Je terminerai mon propos, mes chers collègues, en vous disant que notre pays a su développer un ensemble de minima sociaux qui, loin des caricatures lancées par certains à droite, ne favorisent pas l’assistanat mais au contraire permettent tous les jours à nos concitoyens les plus fragiles de survivre. Je dis bien « survivre » car, contrairement aux idées reçues, on ne vit pas bien quand on vit des minima sociaux ! Une étude de la DREES – direction de la recherche, des études, de l’évaluation et des statistiques – de décembre dernier indique qu’un bénéficiaire de minima sociaux sur deux vit avec moins de cinq cents euros par mois une fois déduites ses dépenses pré-engagées, lesquelles, soit dit en passant, représentent 42 % de ses revenus, contre un tiers pour l’ensemble des ménages.

Or on constate dans notre pays, pour des raisons diverses, parfois instrumentalisées, une montée de la violence verbale à l’égard de nos compatriotes les plus démunis et un durcissement du regard porté sur eux, ce qui est humainement et politiquement inacceptable, en particulier quand il est le fait de responsables politiques.

Écoutons les associations qui luttent contre la précarité. Il y a quelques jours encore, elles ont lancé collectivement un message d’alerte, exprimant leur ras-le-bol à l’égard de ces discours sur l’assistanat et de la montée de la « pauvrophobie » dans une certaine presse affichant des titres racoleurs. Je pense notamment à un journal qui n’a de « valeurs » que le nom et qui affichait récemment à sa une : « Les assistés : comment ils ruinent la France », contribuant à alimenter les discours nauséabonds sur nos concitoyens en difficulté. Cette façon de cibler les plus démunis pour en faire les boucs émissaires des difficultés de notre pays nous interroge sur les valeurs de notre société et le respect de notre devise républicaine.

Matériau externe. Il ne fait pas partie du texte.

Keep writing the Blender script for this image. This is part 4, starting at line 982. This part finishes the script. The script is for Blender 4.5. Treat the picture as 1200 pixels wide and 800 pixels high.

Faut-il remettre en question notre modèle de protection sociale, comme certains candidats le prônent, au prétexte que le nombre de personnes démunies dans notre pays est trop élevé ? Considérons simplement la situation de nos voisins européens. La dernière évaluation d’Eurostat indique que le taux de pauvreté de la France reste inférieur à celui de tous les grands pays européens. En Allemagne il est de16,6 % et même la Suède, dont le modèle est tant vanté, affiche un taux supérieur à celui de la France. Eurostat conclut que malgré ses lourdeurs, l’État-providence français a permis d’amortir une partie des effets délétères de la crise sur les plus pauvres.

Comme l’a rappelé le Premier ministre Bernard Cazeneuve, la renonciation à notre modèle de protection sociale n’a rien d’un sacrifice inéluctable ! C’est le sens des valeurs républicaines que nous, socialistes, nous défendons et que nous continuerons de défendre.